During his tour of the region, Naidu will visit the seed access road, the villages under the capital city region, the project office of the CRDA. He will hold a meeting with the officials and will try to make a preliminary assessment of the cost that was involved in completing the works of the buildings, including the housing complexes which were ready to the extent of 80 percent.

These housing complexes were meant for Ministers, High Court judges and bureaucrats. If completed, it could have saved the exchequer a lot of money which the government was paying nowin the form of rents. Naidu will also visit the seed access roads, which are the roads only for namesake.

Amaravati, which was envisaged as a dream capital of the residual Andhra Pradesh by the TDP government in 2014 soon after bifurcation, is now in a state of ruins and the period of tenders for the works is also over. Fresh tenders will have to be called now. According to MAUD Minister P Narayana, it will take at least four months to put the construction activity back on track. Narayana said the Cabinet would decide when the works should begin.

Meanwhile, a drive across the capital city by Hans India shows that there is nothing that one can talk about the capital city. What is left of the capital city region is only a skeleton. The TDP 1.0 government had given permission to setup a few private universities like SRM, VIT, Mata Amritanandamayi. They have constructed huge campuses and the universities with best of facilities have started working. But then they are not able to attract students from far and wide due to lack of even approach roads.
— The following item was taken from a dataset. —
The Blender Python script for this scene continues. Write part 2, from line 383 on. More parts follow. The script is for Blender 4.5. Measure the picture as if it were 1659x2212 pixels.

Parents from other states who visit these universities are refusing to admit their children as there is no nearby commercial activity. There are no hotels or any such basic facilities nearby.

Reaching these universities is like a roller coaster ride. The roads if one can call them so are so narrow and two vehicles cannot cross each other. Added to this, there is wild growth of dried grass on both sides of the roads. One has to pass through narrow and damaged roads of villages. Seeing all this, parents of students from outside Andhra Pradesh are refusing to admit their children.

The daunting task before the new government now is how to revive the capital city and from where they should begin the works?